Nevertheless, before the US economy reaches its inevitable bout with intractable inflation, it will experience a deflationary depression cycle brought on by the unprecedented governmental experiment of raising rates at the same time it is also destroying $30 billion per month worth of its money. This phenomenon will soon increase to $50 come October—just as annual deficits leap well above $1 trillion.

IMF Concerned

The attempt of central banks to exit interest rate repression, along with a massively increased debt load, has dramatically stretched the skin on the international bond bubble so thin that air has started to pour out. And as interest rates are rising, global economies are coping with debt loads so massive they have even drawn the concern of the International Monetary Fund.

IMF calculates global debt hit $164 trillion at the end of 2016, which would be 225% of the size of the $73 trillion global economy; surpassing the prior peak in global debt of 213% of the worldwide economy in 2009.

The agency attributes this rise in global debt to unfunded tax cuts in the United States and the surge of new debt in China since 2007. In fact, China alone contributed 43% to the increase in debt since 2007. China’s debt surged from $1.7 trillion in 2001 to $25.5 trillion in 2016.

It describes China as the “driving force” behind the increase in global debts, with three-quarters of the rise in private sector debt during the past decade. China was once the growth engine for the global economy, but due to its teetering debt pile is now forcing headwinds upon global GDP.

More Daunting Data

But the Institute of International Finance has also calculated the debt burden, and the data here is even more daunting. They have the debt of worldwide economies pegged at $237 trillion as of September 30, 2017. If you do the math, $237 trillion in global debt will put global debt-to-GDP at a whopping 318%.

It is clear that massive global government debts impede growth. But these enormous debt loads aren’t limited to the sovereign level. Corporations are also carrying untenable debt loads. During the 2008 financial crisis, billionaire Warren Buffet famously noted that when the tide comes out, we can see who is swimming naked.

And today those skinny dippers are Zombie companies that are barely keeping their heads above water by refinancing debt at ultra-low rates. And there is no doubt as to what engendered these “Walking Dead” firms…the global bond bubble.

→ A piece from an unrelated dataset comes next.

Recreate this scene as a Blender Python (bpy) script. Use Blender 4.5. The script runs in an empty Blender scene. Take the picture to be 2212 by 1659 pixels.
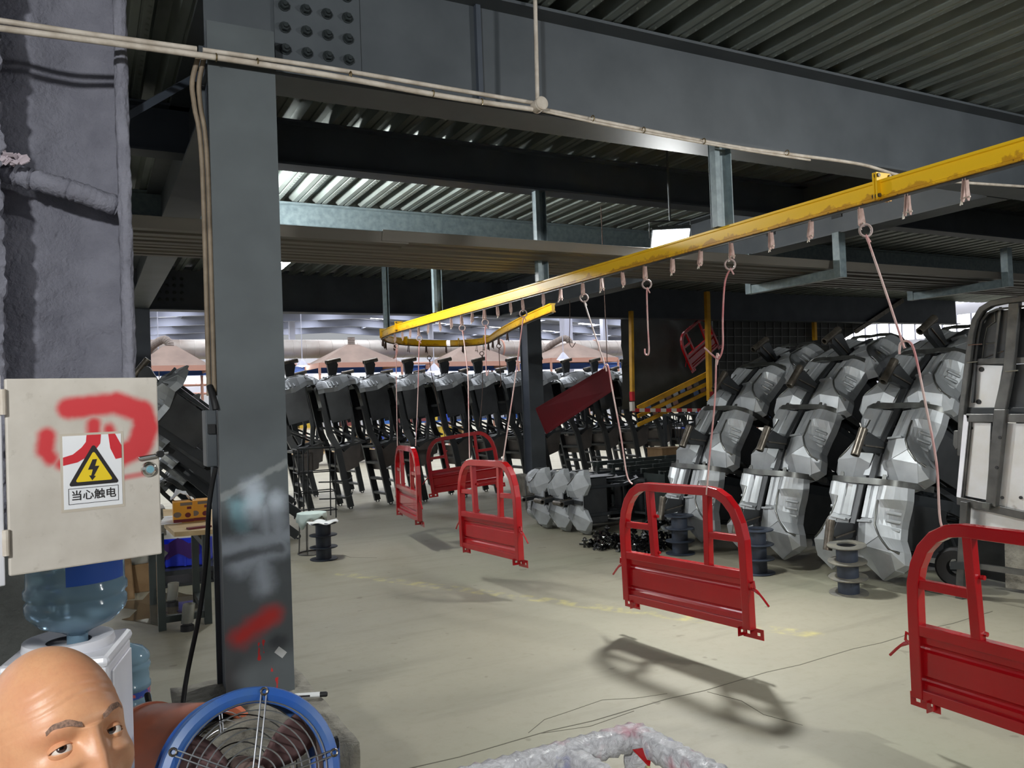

Meanwhile, according to an index published by the China Federation of Logistics and Purchasing, global manufacturing sector has expanded at a slower pace in April. The global manufacturing purchasing managers’ index stood at 54.4 last month, down from 55.2 in March, CFLP said.

The reading marks the second monthly decline in a row but is still at a relatively high level, indicating sound economic expansion around the globe, it said in a statement.